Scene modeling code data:
• • • • • • •
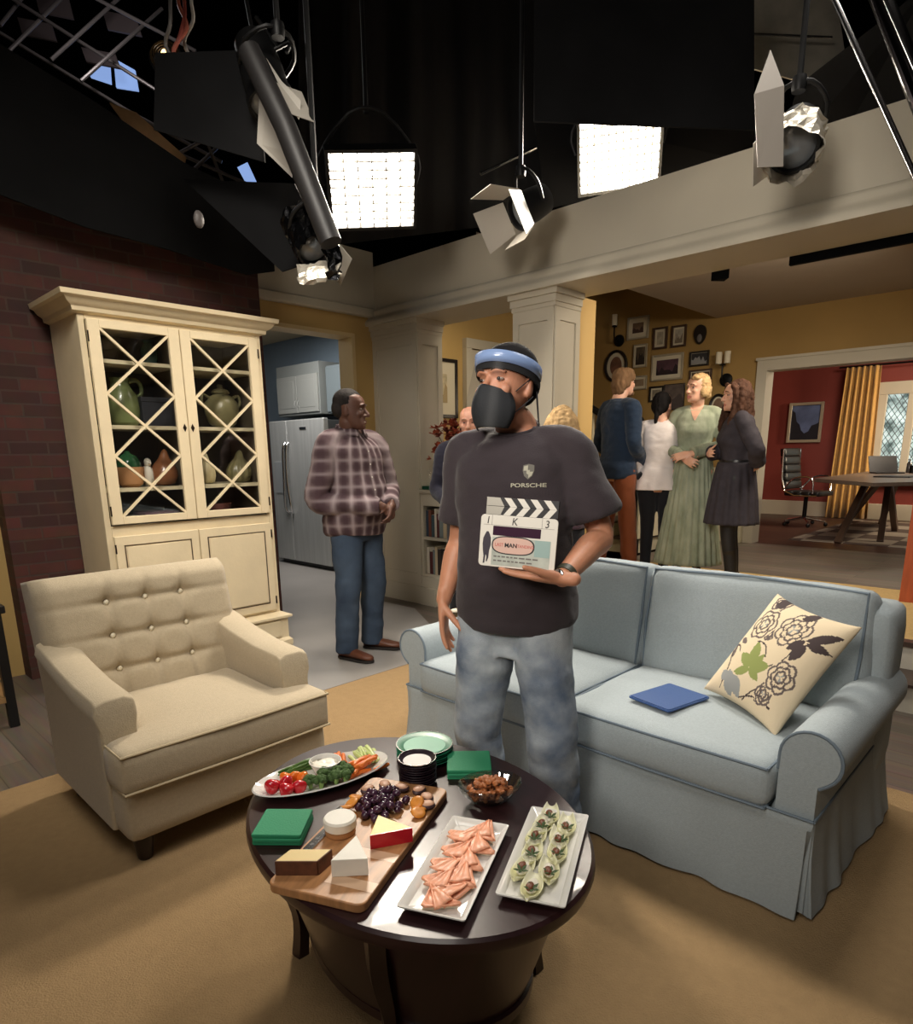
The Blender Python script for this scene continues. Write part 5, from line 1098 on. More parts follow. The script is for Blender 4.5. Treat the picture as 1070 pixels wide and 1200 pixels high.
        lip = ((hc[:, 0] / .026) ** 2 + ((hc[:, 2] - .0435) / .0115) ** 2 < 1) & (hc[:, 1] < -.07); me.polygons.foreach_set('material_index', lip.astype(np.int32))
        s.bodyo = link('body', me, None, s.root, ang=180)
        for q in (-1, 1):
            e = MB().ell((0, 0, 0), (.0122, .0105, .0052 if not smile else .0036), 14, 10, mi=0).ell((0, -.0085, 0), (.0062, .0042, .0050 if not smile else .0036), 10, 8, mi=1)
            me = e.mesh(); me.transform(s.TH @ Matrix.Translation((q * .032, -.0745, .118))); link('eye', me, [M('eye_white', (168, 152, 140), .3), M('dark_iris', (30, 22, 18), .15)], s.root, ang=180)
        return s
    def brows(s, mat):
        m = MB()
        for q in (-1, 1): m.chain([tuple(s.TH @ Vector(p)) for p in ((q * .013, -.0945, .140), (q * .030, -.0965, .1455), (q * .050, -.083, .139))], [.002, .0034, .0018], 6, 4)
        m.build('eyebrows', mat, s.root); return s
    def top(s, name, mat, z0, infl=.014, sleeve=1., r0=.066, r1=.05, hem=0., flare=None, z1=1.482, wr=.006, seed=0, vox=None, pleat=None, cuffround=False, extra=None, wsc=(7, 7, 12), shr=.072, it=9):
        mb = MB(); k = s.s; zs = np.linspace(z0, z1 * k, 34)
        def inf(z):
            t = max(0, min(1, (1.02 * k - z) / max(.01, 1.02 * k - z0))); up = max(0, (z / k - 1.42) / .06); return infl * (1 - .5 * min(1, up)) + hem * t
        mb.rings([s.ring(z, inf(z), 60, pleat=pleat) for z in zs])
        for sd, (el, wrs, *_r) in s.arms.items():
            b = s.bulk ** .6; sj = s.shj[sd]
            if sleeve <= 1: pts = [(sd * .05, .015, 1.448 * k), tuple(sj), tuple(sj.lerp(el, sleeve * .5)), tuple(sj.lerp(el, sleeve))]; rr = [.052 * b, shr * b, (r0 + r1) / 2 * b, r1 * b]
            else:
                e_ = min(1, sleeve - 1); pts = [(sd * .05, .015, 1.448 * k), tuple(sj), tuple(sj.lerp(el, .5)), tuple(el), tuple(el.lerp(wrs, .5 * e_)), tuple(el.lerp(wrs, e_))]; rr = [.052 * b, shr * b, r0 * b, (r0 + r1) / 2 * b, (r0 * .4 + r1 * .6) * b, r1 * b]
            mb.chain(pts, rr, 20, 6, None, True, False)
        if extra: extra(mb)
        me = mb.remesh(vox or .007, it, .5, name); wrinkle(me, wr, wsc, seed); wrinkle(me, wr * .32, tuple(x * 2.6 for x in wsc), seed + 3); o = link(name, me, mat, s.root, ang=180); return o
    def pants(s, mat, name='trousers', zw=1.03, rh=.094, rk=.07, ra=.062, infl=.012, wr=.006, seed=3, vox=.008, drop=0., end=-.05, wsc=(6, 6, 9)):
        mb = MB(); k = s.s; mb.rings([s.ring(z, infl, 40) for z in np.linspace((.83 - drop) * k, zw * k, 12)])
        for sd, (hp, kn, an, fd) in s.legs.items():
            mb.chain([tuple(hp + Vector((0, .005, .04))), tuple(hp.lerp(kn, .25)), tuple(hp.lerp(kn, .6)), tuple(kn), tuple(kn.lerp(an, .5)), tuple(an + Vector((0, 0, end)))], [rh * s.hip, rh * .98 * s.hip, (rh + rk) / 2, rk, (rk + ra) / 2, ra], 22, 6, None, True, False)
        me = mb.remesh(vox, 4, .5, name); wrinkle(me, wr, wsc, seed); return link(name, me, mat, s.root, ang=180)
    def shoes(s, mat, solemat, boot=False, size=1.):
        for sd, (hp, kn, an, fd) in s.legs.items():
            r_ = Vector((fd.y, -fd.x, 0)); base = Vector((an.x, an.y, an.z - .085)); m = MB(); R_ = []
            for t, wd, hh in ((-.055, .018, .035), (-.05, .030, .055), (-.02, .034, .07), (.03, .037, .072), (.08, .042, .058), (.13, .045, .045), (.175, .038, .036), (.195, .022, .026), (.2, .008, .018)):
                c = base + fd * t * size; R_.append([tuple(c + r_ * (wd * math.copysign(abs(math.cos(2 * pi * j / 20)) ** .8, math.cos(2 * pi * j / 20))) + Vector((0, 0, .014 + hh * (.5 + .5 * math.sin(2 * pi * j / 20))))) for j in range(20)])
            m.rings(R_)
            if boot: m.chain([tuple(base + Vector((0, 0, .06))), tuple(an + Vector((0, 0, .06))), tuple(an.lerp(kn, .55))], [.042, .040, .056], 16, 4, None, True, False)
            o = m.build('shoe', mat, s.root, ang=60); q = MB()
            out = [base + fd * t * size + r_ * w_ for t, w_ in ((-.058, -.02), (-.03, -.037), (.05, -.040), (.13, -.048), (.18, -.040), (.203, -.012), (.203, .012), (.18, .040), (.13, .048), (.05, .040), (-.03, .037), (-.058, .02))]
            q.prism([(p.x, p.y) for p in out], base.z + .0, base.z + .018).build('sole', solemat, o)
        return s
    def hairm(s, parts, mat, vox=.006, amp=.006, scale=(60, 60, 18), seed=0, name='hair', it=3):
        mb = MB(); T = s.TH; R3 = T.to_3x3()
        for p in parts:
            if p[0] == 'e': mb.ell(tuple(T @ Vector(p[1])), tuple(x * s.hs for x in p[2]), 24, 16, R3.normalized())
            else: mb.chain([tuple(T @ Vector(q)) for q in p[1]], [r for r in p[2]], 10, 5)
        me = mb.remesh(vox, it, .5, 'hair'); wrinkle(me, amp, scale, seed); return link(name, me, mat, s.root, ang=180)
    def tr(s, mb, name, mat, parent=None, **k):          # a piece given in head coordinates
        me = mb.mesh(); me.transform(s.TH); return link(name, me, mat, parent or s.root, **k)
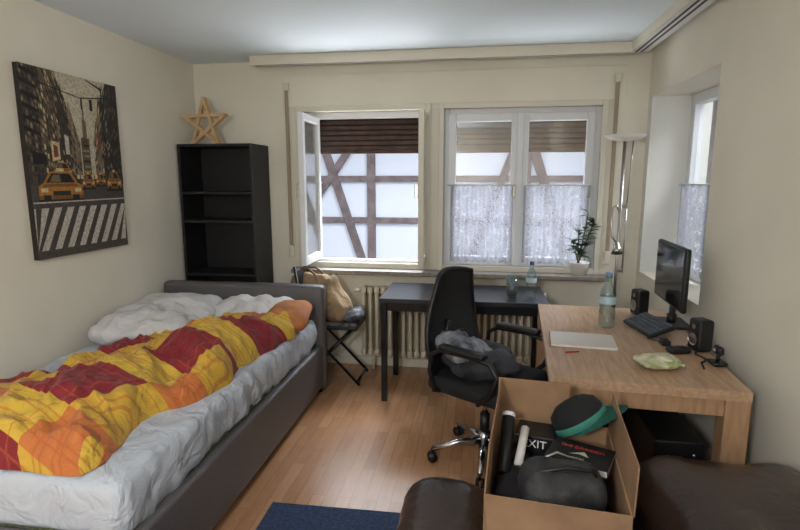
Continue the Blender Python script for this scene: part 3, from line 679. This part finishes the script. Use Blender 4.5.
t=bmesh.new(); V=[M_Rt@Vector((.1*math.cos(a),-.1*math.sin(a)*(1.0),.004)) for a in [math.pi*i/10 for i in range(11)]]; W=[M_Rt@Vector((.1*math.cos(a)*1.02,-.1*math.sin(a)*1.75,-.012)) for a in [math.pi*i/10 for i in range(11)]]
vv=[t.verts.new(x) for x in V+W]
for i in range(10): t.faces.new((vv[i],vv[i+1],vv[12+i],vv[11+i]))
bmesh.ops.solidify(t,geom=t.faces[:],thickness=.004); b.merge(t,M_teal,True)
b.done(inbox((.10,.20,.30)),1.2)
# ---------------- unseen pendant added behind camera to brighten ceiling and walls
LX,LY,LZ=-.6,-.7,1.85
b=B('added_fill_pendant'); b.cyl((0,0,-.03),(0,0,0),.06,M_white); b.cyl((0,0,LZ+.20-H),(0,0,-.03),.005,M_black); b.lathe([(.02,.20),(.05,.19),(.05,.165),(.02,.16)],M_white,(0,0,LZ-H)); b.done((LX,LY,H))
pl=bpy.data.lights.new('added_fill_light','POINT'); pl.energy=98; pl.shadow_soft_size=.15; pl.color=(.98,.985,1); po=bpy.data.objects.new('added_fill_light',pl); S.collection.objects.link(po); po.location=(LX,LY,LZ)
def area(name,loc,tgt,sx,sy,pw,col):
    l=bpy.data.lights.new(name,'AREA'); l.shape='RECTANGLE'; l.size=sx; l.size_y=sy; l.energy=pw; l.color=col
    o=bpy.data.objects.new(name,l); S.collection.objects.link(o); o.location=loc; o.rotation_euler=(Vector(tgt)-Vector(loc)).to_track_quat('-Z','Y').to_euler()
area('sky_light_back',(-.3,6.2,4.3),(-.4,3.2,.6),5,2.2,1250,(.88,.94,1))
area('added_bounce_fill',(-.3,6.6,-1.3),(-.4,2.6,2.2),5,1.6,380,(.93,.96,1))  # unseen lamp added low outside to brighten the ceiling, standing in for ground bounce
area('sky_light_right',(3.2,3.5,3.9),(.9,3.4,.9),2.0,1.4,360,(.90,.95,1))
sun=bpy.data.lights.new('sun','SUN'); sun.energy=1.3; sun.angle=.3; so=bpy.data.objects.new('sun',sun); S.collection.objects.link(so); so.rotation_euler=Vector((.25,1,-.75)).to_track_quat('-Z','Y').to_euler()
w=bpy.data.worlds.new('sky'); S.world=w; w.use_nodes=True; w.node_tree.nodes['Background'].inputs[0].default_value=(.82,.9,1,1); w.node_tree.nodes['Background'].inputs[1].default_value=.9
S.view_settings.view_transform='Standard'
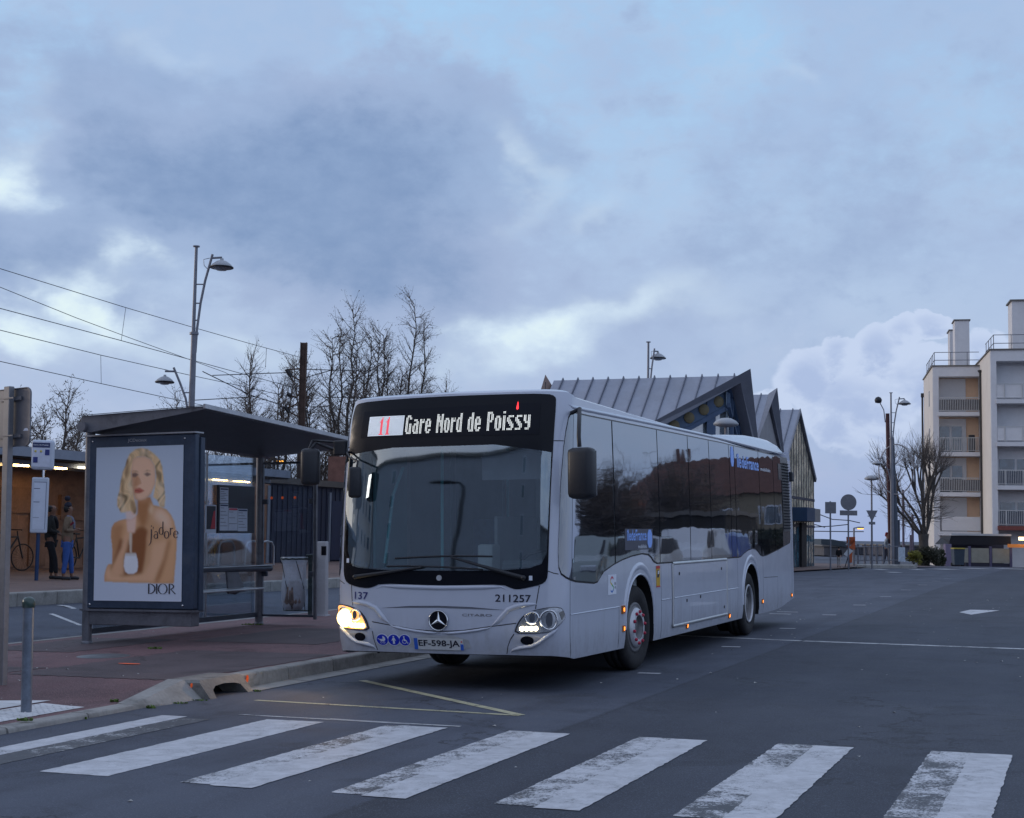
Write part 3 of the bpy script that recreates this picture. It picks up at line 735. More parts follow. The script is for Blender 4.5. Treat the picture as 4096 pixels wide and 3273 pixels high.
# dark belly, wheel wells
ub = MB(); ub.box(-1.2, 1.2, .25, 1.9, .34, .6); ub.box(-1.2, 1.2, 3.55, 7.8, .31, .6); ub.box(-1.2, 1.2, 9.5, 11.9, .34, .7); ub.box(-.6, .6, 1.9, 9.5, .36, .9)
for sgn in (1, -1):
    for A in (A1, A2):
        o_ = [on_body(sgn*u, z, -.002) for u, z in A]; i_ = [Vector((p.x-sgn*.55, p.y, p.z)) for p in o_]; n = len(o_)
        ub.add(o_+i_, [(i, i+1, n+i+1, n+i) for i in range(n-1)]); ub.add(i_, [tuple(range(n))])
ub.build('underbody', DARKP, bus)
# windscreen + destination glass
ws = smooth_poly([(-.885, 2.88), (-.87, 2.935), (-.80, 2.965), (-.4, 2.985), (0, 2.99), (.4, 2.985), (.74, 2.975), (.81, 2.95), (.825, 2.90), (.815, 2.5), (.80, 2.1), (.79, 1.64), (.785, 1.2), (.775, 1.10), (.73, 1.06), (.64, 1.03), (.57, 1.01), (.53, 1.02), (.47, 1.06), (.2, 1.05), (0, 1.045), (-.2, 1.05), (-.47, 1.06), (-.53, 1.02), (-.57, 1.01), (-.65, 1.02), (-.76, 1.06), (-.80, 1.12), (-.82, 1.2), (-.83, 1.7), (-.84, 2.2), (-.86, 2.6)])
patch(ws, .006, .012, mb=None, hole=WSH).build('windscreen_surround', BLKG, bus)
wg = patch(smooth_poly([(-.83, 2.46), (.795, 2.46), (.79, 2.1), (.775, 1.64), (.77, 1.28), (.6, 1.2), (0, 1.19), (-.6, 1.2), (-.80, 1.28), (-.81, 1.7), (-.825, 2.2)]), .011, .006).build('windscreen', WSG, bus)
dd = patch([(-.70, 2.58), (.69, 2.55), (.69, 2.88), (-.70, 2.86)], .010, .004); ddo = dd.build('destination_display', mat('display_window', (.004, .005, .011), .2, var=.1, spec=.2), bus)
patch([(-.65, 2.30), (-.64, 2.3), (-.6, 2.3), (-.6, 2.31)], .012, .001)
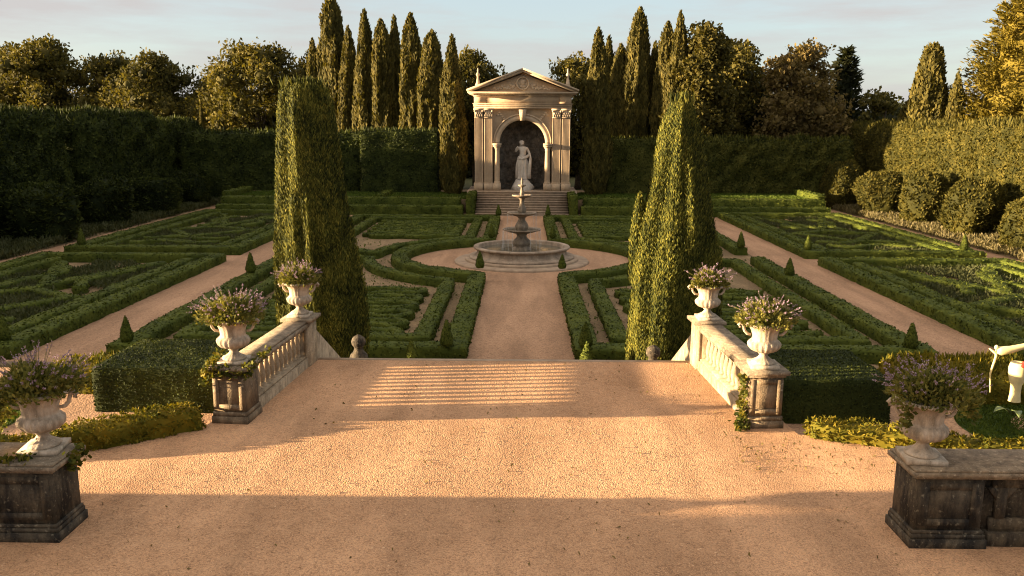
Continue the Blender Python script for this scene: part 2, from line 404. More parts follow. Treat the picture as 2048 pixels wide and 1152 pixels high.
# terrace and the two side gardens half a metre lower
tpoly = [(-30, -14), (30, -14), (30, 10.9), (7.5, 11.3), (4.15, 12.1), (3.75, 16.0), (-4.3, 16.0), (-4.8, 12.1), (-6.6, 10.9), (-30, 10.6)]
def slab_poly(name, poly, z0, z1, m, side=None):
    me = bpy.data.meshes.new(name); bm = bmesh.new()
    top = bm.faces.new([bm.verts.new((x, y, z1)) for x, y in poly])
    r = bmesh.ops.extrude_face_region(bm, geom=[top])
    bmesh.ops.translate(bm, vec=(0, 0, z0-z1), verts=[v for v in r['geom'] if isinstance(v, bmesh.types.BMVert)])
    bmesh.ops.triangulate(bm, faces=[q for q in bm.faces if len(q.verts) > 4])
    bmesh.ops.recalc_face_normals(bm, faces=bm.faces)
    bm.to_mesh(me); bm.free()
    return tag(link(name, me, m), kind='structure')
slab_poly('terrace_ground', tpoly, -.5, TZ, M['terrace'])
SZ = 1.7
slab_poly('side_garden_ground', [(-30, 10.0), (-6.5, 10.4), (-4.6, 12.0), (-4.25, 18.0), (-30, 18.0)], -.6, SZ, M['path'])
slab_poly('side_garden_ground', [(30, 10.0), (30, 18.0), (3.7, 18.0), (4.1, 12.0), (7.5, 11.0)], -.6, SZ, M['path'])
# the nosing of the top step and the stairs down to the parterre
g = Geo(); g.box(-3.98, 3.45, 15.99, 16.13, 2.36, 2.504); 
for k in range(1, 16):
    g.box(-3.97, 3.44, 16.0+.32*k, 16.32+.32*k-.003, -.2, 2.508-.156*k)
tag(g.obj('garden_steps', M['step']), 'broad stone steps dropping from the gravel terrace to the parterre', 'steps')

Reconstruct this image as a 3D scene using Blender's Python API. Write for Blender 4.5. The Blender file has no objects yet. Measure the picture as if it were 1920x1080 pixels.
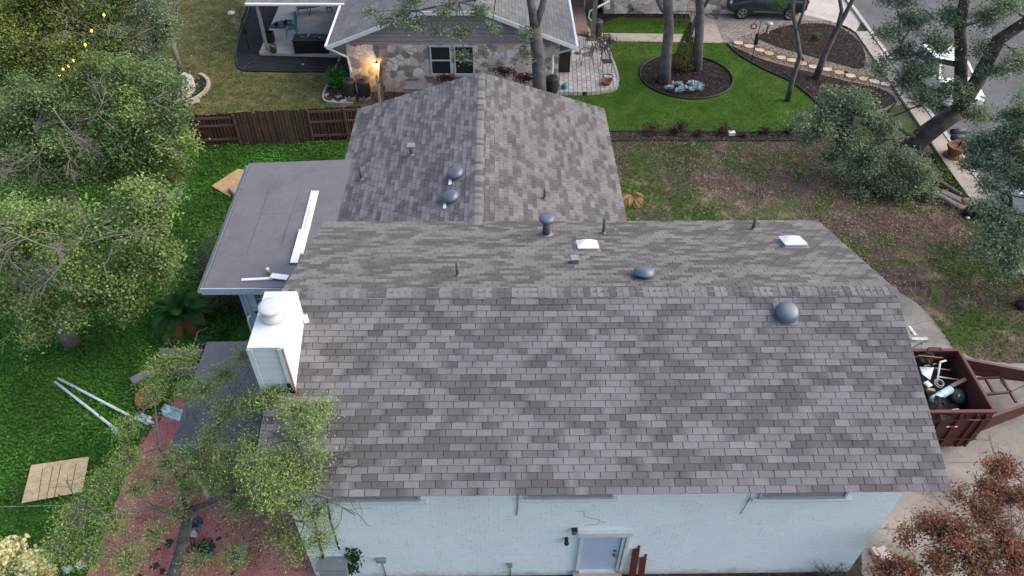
• • • • • • •
Task description:
Give only the number of lines in the material above that hold the word "high".

Answer to the task:
3